Besonders während der Sommermonate sei der Bedarf an Notärzten groß, weil sich wegen der Urlaubsaison deutlich mehr Menschen in Schleswig-Holstein aufhalten als zu anderen Jahreszeiten, sagt KBA-Chef Michael Vollmer. Zum Einsatzgebiet des Hubschraubers vom Typ BO 105 sollen das nördlichste Bundesland, der Nordwesten Mecklenburg-Vorpommern sowie der Norden Niedersachens gehören.

"Die Einsätze sind grundsätzlich von den Krankenkassen zu zahlen", sagt Vollmer. Ein Einsatz mit einer kurzen Strecke schlage mit ca. 600 Euro zu Buche. Der Einsatz eines Rettungswagens kostet 575 Euro. Wird ein Rettungstransporthubschrauber gerufen, betragen die Kosten mehrere 1000 Euro.

"Wir finanzieren das Projekt vor", sagt Vollmer. Förderer und Sponsoren unterstützen die Bereitstellung des Hubschraubers, die zunächst bis Ende September befristet ist. Dann will der KBA auswerten, ob der fliegende Notarzt auch künftig unterwegs ist. Die Zahl der Einsätze vorherzusagen sei schwierig, sagt Vollmer. Er rechnet mit zwei bis drei Flügen pro Tag. "Alle Leitstellen sind informiert, dass der NEH ab Sonnabend einsatzbereit ist", sagt der KBA-Chef.

Ob jedoch die Rettungsleitstellen, in denen die 112-Notrufe auflaufen, den Hubschrauber alarmieren werden, ist noch offen. Die Rettungsleitstelle Norderstedt, die den gesamten Rettungsdienst im Kreis Segeberg koordiniert, darf laut einer Anweisung des Kreises Segeberg den Hubschrauber nicht einsetzen. Dieses Verbot bestätigte ein Sprecher der Stadtverwaltung der Norderstedter Zeitung. Andere Kreisverwaltungen in Schleswig-Holstein haben offenbar ähnliche Anweisungen an die Disponenten verschickt.

Zwar liegt dem KBA eine Zulassung des Luftfahrtbundesamtes vor. Auch Personal und Ausstattung entsprechen den gesetzlichen Anforderungen. Doch die für den öffentlichen Rettungsdienst verantwortlichen Kreise argumentieren mit Formalien. Der NEH sei kein Luftrettungsmittel im Sinne des Rettungsdienstgesetzes, hieß es in der Kreisverwaltung. Von einem generellen Verbot, den Hubschrauber einzusetzen, könne man jedoch nicht sprechen: "Es gibt von jeder Regel eine Ausnahme." Diese Einschätzung werde auch vom Sozialministerium in Kiel geteilt. Dort sieht man indes keine Probleme beim Einsatz des Hubschraubers. "Der Betrieb ist nicht genehmigungspflichtig", sagte Ministeriumssprecher Christian Kohl.
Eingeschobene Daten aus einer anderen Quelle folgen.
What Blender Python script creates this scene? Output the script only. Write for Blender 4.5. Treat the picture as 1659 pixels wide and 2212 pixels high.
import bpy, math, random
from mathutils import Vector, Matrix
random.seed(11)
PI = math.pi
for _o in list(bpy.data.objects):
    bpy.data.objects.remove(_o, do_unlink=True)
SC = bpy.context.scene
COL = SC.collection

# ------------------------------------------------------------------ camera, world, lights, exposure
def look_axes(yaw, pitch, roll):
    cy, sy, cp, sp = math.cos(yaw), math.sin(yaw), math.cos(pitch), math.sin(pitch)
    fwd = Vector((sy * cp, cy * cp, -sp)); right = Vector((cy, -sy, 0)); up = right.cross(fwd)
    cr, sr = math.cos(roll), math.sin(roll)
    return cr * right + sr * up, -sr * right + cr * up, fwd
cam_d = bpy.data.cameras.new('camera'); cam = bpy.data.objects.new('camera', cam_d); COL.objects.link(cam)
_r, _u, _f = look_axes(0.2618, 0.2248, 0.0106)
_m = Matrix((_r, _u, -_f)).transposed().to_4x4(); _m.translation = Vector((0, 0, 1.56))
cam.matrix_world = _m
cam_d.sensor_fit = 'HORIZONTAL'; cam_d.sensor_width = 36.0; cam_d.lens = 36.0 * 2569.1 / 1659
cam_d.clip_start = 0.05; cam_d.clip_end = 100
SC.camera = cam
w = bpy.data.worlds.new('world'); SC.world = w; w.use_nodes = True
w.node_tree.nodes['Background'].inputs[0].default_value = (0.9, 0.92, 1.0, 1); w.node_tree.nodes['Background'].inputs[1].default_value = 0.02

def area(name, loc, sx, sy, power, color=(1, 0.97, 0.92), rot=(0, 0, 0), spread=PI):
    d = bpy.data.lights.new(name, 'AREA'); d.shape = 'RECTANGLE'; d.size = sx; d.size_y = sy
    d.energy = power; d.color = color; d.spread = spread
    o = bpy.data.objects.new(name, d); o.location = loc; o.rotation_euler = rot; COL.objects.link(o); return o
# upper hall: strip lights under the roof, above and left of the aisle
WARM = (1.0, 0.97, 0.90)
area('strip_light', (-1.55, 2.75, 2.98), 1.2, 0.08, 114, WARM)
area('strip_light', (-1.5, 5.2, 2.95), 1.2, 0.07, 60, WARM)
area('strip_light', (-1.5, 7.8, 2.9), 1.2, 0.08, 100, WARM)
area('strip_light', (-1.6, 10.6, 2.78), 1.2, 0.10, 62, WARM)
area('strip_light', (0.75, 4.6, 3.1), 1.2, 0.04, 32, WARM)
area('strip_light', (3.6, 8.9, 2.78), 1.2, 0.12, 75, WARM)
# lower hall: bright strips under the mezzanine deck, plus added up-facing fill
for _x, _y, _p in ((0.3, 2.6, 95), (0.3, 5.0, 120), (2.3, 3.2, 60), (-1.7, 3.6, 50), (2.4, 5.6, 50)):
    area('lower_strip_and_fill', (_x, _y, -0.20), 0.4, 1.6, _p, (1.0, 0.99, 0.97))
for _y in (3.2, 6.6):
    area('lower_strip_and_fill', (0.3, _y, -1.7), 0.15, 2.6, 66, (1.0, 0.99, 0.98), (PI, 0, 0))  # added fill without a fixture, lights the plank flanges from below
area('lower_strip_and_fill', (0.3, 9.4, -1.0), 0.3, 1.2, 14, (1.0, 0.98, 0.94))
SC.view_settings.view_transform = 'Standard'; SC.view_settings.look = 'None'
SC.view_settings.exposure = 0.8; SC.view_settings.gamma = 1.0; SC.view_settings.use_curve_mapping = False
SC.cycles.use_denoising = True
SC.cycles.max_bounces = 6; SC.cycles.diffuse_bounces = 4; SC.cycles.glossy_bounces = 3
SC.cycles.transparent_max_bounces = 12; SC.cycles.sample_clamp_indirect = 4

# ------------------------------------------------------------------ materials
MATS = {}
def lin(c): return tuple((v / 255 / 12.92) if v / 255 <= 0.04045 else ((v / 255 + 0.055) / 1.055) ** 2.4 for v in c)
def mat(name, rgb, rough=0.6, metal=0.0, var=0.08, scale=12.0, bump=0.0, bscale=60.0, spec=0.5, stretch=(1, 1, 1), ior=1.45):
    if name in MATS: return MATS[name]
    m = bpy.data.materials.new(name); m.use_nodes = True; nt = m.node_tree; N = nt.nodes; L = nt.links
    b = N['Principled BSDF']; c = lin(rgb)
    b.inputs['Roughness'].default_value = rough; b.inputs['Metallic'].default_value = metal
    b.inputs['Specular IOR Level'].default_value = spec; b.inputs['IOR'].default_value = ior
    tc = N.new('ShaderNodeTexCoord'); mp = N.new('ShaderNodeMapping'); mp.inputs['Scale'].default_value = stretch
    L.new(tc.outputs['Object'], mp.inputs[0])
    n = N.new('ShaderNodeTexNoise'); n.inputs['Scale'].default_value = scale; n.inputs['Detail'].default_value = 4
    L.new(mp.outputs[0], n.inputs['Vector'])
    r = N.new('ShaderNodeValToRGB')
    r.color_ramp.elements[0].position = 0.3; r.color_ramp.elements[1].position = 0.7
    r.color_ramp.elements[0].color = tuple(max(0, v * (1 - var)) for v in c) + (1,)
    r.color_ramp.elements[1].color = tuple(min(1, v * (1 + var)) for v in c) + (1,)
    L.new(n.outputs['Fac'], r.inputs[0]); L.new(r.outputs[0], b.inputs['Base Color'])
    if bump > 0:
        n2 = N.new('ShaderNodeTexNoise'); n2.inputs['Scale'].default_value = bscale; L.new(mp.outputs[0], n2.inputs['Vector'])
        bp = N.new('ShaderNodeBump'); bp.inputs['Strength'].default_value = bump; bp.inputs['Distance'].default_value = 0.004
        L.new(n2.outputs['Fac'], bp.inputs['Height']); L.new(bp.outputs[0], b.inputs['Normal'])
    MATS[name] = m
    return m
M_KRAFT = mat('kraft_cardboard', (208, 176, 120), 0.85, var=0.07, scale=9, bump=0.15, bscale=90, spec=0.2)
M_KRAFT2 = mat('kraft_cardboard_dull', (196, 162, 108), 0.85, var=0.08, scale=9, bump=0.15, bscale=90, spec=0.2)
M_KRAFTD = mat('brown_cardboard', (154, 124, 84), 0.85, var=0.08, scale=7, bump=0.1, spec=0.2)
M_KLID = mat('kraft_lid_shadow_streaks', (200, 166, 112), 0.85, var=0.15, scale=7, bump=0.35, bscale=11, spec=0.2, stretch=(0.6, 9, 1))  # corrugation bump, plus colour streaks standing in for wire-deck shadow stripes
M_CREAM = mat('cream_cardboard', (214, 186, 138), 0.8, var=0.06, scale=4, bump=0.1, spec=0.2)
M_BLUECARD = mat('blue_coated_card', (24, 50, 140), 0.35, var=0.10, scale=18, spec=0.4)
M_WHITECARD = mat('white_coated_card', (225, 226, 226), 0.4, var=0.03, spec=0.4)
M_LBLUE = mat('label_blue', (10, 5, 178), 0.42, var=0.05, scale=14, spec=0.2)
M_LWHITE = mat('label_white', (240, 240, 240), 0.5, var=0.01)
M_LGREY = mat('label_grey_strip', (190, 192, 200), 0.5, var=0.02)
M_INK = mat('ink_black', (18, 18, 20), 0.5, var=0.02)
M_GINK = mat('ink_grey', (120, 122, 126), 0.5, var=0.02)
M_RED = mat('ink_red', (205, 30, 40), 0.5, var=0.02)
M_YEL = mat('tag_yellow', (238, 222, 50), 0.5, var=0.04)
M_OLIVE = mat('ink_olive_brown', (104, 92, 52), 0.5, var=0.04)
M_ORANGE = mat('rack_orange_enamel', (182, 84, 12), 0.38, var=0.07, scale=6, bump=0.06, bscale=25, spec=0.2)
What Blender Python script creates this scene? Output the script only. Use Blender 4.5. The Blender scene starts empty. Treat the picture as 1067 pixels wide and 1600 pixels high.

Die letzte Entscheidung, wann Kuno gerufen wird, dürfte damit ab Sonnabend bei der Einsatzleitstelle liegen. Der Disponent, der den Notruf annimmt und den Einsatz koordiniert, muss sich einerseits an die Vorgabe des Kreises Segeberg halten, den KBA-Hubschrauber nicht zu rufen. Andererseits steht er im Extremfall vor einem rechtlichen Problem: Verzichtet er auf einen Alarm für den Hubschrauber, obwohl der Notarzt per Auto viel länger unterwegs wäre, könnte er sich der unterlassenen Hilfeleistung schuldig machen. Auch für die Folgeschäden durch eine verspätete medizinische Versorgung müsste er möglicherweise die Verantwortung übernehmen.

"An diesen Kollegen bleibt der Konflikt hängen", hieß es im Rahaus der Stadt Norderstedt, die im Auftrag des Kreises Segeberg die Rettungsleitstelle betreibt.